- _WHAT THE TASK ASKS_
Pull every line with the word "picture" out of the entries below.

(Collected data entries)
-- Start --
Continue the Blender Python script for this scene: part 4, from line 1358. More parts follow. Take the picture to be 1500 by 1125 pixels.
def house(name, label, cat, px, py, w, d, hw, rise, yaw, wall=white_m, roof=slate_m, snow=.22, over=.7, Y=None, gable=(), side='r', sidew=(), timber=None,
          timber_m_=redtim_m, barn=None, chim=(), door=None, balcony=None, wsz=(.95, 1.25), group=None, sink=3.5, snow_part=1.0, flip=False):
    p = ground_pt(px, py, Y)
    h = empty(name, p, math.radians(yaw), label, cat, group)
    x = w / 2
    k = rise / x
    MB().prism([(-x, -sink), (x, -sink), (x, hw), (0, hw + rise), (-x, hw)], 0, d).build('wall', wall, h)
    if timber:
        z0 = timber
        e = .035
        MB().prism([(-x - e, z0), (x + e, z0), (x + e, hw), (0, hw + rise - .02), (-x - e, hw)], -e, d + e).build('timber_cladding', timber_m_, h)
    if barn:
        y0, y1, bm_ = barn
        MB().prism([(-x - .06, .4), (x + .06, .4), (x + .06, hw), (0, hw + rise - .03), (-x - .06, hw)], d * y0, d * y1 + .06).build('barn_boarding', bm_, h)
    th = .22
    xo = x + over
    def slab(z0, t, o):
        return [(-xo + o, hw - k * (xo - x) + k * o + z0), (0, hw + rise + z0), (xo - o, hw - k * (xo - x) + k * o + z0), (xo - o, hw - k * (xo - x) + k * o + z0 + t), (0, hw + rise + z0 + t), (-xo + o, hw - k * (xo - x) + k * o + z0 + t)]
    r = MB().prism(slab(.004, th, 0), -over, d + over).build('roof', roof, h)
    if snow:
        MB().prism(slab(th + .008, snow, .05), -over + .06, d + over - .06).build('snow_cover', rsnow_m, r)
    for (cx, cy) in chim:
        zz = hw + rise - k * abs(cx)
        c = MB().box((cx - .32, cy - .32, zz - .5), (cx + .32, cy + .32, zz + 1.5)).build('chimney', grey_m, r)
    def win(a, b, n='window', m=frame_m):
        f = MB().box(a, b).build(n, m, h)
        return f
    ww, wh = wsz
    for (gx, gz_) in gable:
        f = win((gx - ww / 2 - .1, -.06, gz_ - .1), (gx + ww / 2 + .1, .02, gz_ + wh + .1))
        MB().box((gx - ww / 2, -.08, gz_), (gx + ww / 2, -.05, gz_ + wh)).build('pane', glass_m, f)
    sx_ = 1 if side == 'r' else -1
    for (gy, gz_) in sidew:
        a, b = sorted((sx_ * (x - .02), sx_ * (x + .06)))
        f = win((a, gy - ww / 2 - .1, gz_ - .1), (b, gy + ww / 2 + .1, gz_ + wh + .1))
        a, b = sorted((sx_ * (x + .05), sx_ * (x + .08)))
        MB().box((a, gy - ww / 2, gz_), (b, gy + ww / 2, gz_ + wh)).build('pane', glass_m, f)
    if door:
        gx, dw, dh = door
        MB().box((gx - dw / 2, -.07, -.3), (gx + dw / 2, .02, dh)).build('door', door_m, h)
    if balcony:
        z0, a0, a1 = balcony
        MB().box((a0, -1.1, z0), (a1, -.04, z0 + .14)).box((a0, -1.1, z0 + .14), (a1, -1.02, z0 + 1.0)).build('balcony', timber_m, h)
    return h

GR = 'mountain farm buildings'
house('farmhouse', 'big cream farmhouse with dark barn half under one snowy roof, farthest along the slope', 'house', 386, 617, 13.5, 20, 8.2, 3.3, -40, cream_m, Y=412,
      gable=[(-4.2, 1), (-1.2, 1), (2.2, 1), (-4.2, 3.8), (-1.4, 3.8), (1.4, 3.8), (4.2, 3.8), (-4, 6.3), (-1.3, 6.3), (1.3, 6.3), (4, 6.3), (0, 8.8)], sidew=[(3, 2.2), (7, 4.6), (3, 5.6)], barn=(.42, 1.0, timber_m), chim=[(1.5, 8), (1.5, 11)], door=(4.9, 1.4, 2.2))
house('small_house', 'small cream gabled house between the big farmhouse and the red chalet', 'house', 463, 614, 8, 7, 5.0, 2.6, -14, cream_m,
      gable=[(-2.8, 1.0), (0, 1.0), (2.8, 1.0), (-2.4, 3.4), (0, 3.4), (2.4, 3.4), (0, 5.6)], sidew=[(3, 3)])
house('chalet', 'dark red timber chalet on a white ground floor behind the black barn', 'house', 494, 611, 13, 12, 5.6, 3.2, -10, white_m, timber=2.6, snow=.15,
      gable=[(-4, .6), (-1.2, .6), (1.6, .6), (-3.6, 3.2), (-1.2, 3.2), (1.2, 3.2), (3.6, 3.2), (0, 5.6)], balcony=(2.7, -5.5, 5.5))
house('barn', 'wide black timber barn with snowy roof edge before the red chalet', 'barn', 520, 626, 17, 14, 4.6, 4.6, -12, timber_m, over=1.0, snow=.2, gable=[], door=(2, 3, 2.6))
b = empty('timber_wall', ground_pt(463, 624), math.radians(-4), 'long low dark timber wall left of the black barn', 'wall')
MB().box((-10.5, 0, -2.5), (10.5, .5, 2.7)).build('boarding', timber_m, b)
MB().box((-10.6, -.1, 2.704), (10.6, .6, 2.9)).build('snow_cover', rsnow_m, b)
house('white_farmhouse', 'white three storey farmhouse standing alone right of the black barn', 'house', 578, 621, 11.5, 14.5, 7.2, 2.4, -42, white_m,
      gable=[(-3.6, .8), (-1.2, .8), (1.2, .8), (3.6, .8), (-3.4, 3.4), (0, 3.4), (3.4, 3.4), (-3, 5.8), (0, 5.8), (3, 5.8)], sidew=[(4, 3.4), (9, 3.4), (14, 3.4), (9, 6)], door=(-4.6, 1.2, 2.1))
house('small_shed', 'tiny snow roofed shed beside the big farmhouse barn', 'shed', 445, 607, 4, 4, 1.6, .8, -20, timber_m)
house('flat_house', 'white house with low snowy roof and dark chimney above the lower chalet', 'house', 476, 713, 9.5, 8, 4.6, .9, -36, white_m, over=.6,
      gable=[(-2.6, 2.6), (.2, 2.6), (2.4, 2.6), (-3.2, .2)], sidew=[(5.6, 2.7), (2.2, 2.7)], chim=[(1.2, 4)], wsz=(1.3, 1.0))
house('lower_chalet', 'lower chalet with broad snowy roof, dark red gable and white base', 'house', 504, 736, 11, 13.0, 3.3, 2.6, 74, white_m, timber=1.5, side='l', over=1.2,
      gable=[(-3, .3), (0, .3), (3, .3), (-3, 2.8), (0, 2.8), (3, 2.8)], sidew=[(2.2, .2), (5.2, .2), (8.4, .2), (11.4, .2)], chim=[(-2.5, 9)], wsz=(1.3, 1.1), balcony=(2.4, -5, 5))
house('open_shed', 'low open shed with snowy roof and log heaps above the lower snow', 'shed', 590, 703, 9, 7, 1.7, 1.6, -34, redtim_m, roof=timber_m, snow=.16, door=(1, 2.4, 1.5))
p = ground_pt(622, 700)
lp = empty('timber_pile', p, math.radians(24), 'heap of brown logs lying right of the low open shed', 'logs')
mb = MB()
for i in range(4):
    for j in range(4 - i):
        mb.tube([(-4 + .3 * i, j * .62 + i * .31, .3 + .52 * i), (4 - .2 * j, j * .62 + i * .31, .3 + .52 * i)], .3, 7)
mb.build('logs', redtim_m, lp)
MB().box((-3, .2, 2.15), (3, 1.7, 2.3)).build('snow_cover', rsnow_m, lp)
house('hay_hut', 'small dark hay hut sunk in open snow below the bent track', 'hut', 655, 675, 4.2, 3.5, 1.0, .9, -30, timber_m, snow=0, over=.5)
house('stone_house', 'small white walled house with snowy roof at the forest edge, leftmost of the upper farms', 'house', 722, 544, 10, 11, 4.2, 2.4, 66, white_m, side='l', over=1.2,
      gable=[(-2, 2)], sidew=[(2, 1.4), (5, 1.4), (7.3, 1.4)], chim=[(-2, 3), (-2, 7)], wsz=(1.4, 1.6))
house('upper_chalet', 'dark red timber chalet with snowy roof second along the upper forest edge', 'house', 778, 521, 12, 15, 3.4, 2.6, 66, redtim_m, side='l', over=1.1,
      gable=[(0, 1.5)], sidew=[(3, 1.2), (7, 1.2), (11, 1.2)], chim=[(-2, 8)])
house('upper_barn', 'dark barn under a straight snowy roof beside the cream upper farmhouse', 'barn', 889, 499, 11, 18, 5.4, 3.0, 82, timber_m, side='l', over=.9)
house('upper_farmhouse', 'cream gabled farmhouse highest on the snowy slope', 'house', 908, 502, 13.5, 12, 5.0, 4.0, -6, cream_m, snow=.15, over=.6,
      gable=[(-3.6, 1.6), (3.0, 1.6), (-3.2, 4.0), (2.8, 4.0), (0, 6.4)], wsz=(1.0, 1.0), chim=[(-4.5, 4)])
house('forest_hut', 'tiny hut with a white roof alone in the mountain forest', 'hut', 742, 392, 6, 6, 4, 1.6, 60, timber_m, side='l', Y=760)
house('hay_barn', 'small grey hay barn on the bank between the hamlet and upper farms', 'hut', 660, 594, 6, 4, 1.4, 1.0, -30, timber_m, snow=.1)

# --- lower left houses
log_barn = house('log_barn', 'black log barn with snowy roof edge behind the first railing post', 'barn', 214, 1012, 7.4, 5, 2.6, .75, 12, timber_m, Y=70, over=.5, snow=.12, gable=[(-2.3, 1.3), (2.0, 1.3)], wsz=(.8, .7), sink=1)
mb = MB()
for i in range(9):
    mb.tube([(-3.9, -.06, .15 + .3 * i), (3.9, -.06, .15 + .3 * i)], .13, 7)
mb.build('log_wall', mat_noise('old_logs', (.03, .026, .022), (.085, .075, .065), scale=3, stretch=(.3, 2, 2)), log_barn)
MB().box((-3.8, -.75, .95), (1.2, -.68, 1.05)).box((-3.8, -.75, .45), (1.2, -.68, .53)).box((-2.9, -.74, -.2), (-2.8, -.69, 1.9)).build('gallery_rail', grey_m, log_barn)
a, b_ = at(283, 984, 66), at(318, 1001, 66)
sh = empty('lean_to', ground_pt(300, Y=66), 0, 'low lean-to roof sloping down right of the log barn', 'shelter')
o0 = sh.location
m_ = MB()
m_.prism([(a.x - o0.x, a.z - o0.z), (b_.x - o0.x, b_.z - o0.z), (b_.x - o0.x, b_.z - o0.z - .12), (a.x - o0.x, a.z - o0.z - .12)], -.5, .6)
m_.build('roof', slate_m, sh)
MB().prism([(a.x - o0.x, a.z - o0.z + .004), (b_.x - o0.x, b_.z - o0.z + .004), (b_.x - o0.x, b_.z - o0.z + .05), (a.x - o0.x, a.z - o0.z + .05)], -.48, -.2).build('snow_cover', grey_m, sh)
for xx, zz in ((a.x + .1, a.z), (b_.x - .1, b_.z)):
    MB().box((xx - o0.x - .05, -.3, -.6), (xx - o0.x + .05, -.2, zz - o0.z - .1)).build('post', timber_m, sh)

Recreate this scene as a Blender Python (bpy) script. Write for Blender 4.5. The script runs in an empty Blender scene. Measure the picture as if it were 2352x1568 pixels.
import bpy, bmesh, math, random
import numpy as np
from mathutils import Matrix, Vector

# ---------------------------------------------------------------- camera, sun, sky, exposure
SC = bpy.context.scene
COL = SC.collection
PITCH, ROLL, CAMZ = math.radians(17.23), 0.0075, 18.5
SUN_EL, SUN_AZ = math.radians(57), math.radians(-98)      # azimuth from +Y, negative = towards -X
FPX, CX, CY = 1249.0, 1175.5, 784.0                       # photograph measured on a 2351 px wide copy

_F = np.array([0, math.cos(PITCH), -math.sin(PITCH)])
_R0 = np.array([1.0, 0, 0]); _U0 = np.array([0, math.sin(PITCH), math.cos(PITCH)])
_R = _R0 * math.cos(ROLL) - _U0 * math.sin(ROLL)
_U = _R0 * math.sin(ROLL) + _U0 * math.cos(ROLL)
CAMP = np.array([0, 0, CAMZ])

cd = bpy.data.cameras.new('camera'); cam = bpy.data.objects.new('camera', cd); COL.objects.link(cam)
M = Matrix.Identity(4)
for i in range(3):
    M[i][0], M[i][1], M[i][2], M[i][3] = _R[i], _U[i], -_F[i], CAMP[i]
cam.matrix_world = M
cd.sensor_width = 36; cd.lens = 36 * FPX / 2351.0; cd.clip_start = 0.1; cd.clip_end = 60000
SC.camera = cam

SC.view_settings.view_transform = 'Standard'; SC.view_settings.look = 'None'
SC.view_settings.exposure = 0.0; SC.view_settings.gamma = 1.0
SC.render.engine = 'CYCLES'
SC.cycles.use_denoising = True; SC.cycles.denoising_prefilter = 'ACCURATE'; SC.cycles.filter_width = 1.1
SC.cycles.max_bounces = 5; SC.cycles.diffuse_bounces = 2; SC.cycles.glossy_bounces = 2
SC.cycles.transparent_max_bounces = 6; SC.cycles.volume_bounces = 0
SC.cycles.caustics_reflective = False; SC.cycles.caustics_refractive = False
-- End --
- _TASK OUTPUT_
Continue the Blender Python script for this scene: part 4, from line 1358. More parts follow. Take the picture to be 1500 by 1125 pixels.
Recreate this scene as a Blender Python (bpy) script. Write for Blender 4.5. The script runs in an empty Blender scene. Measure the picture as if it were 2352x1568 pixels.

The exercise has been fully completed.